What a weekend!! Some serious drinking was involved, quite a bit of cash got flashed about and spent, several calls on the porcelein phone were made and one cracking weekend was had!!

The merryment started Thursday evening. Our flight was at 6am on the Friday, so beer was being drunk on the Thursday night. Needless to say, I had 1 hours sleep before the taxi arrived to take us to Stanstead. This was fine as on the way, we had a crate of Tiger beer to sup. We stopped to collect my brother and best-man and continued on the journey. We were all given the obligatory Hats and Sunglasses to accompany our suits, however the hats were made of plastic and were so uncomfortable!!

We landed in Berlin early doors and proceeded to drink. We marched up to the Brandenburg gate as we were told by my brother in law that all the bars were up this direction. He lied simply so he could go sight seeing!! By this point, all 9 of us were busting for the toilet. Serveral went to various shops and cafe’s, but 4 of us decided to use a public toilet cubicle. We only had 1 Eruo between us. So we crossed swords…… Someone lent against the door button…..  Two little old lady’s had the shock of their lives as 4 English drunken bums were crossing swords in front of them……..

The rest of the night passed in a drunken blur. To our astonishment, there were “lady’s of the night” everywhere!! Very attractive they were too. 50 euros for quicky in the park, 80 euros for comfortable fuck in their flat and one even suggested she would shit on us!! My best man spent most of the night outside one of the bars talking to one of the lady’s. This pisssed her off as he wasn’t actually going to pay, but felt big that he was “chatting up” a prostitute. He gave up in the end when she threatened to slit his throat if he didn’t leave her alone….. We called it a night pretty much after this (26 hours straight on the lash will make you tired). At some point during the night, my mum’s husband managed to find himself out the front of the hotel in nothing but his underpants….. No more questions were asked…..

Following morning half of us were up bright and breezy at about 8.30 am and went to a Mexican restaurant for breakfast. The only reason we stopped here was because we saw they did cooked breakfasts and tequila was about the only thing that would save us! We sat there in the cooking sun for  the next 9 hours and proceeded to drink them out of Gold Tequila, pick up several people who decided to sit with us and drink, have some guy offer to sell us his daughter (only a joke of course) and spend over 600 euros. During this time, I was dressed in a stripey outfit ala convict style with handcuffs.

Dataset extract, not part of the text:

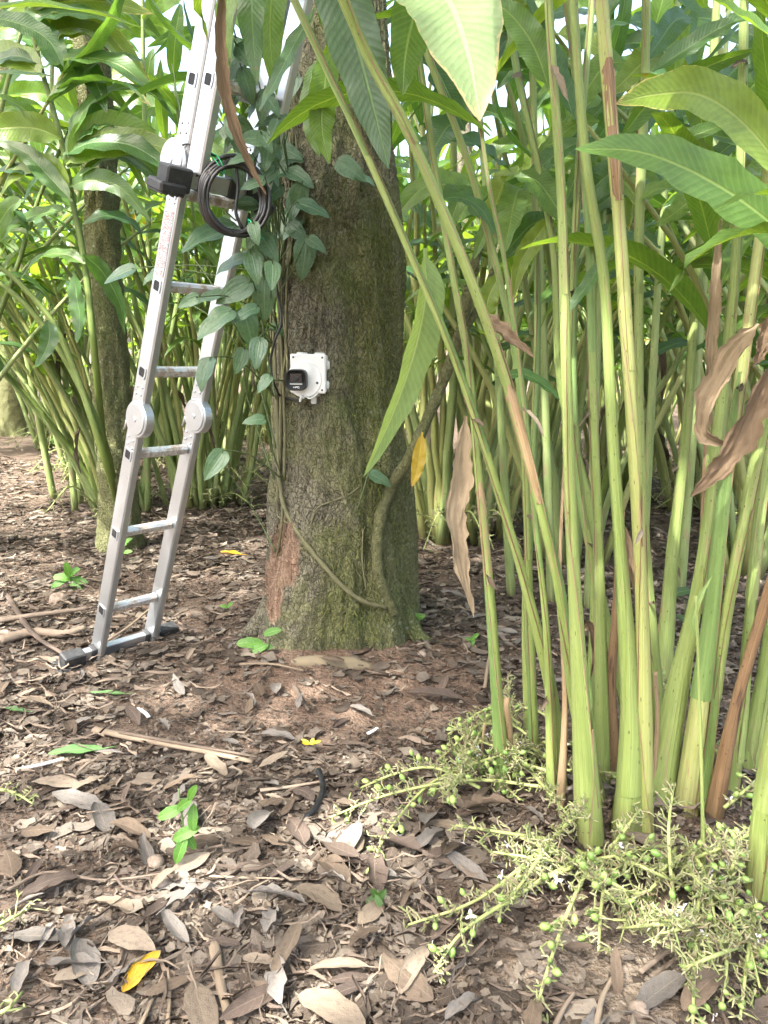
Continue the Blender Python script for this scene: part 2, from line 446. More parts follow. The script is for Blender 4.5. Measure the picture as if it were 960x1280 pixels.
def capsule_mat():
    k = NT('capsule'); r = k.rand()
    c = k.mix(r, (.15, .27, .060), (.28, .38, .11))
    nz = k.noise(k.n('TexCoord', out=3), 90, 3)
    return k.pbr(c, .38, .5, k.bump(nz, .2, .002), trans=c, tfac=.12)
M['capsule'] = capsule_mat()
def raceme_axis():
    k = NT('raceme_stalk'); nz = k.noise(k.n('TexCoord', out=3), 35, 4)
    return k.pbr(k.mix(nz, (.20, .27, .07), (.38, .40, .17)), .55, .35, k.bump(nz, .3, .003))
M['stalk'] = raceme_axis()
def flower():
    k = NT('flower'); return k.pbr((.8, .78, .8), .5, .3, trans=(.8, .78, .8), tfac=.3)
M['flower'] = flower()
def ground_mat():
    k = NT('forest_soil'); o = k.n('TexCoord', out=3)
    a = k.noise(o, 2.2, 6, .62); b = k.noise(o, 17, 6, .65); f = k.noise(o, 90, 4, .6)
    red = k.noise(o, .8, 3)
    c = k.ramp(k.math('ADD', k.math('MULTIPLY', a, .5), k.math('MULTIPLY', b, .5)), [(.28, (.038, .027, .020)), (.48, (.080, .055, .040)), (.62, (.110, .080, .060)), (.8, (.18, .138, .106))])
    d = k.n('VectorMath', {0: o, 1: (-.1, 2.72, 0)}, 1, operation='DISTANCE')
    d2 = k.math('ADD', d, k.math('MULTIPLY', k.math('SUBTRACT', b, .5), .6))
    c = k.mix(k.math('MULTIPLY', k.rng(d2, .75, .25), .75), c, k.mix(f, (.115, .070, .048), (.19, .12, .082)))     # bare reddish earth by the trunk
    # pale gritty earth in front of the near plant
    dg = k.n('VectorMath', {0: k.scalevec(o, (.75, 1.6, 0)), 1: (.36, 2.0, 0)}, 1, operation='DISTANCE')
    dg = k.math('ADD', dg, k.math('MULTIPLY', k.math('SUBTRACT', b, .5), .5))
    c = k.mix(k.math('MULTIPLY', k.rng(dg, .34, .12), .8), c, k.ramp(f, [(.3, (.15, .115, .085)), (.5, (.27, .225, .17)), (.72, (.46, .41, .34))]))
    vo = k.n('TexVoronoi', {'Vector': o, 'Scale': 70.0, 'Randomness': 1.0}, None)
    c = k.mix(.35, c, k.mix(vo.outputs[0], (.05, .035, .027), (.30, .235, .18)), 'MIX')
    c = k.mix(k.math('MULTIPLY', k.rng(f, .62, .8), .5), c, (.33, .27, .21))
    vb_ = k.n('TexVoronoi', {'Vector': k.n('VectorMath', {0: o, 1: k.n('VectorMath', {0: k.noise(o, 22, 3, out=1), 3: .05}, operation='SCALE')}, operation='ADD'), 'Scale': 34.0}, None)
    h = k.math('ADD', k.math('MULTIPLY', b, 2.2), k.math('ADD', k.math('MULTIPLY', f, 1.0), k.math('MULTIPLY', vb_.outputs[0], .5)))
    return k.pbr(c, .9, .15, k.bump(h, .9, .02))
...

We decided to move on after this and walked off in, what we thought, was the general direction of the bars we had found the previous night. We passed the Holocaust memorial (dressed how I was didn’t seem evry appropriate!), Bugatti show room (drooling over the Veyron) and after an hours walk, found the bars.

Again, the night passed in a drunken blur. My dad ended up asleep in a chair at some restaurant by about 7, ended up going home early doors. We went to several bars/clubs/drinking establishments before the beer scooter came to collect us. We went back to the hotel, where we had a few nightcaps before turning in.

The flight home was awful. I was throwing up left right and centre and Ryanair doesn’t believe in spacious toilet facilities. As we landed, I had to make a mad dash for the toilet. Most people could see I was in trouble and graciously moved out of my way. Except one German woman who obviously wanted to be first of the plane. So I proceeded to hold my hand over my mouth, retch a few times and then breath on her. She soon moved!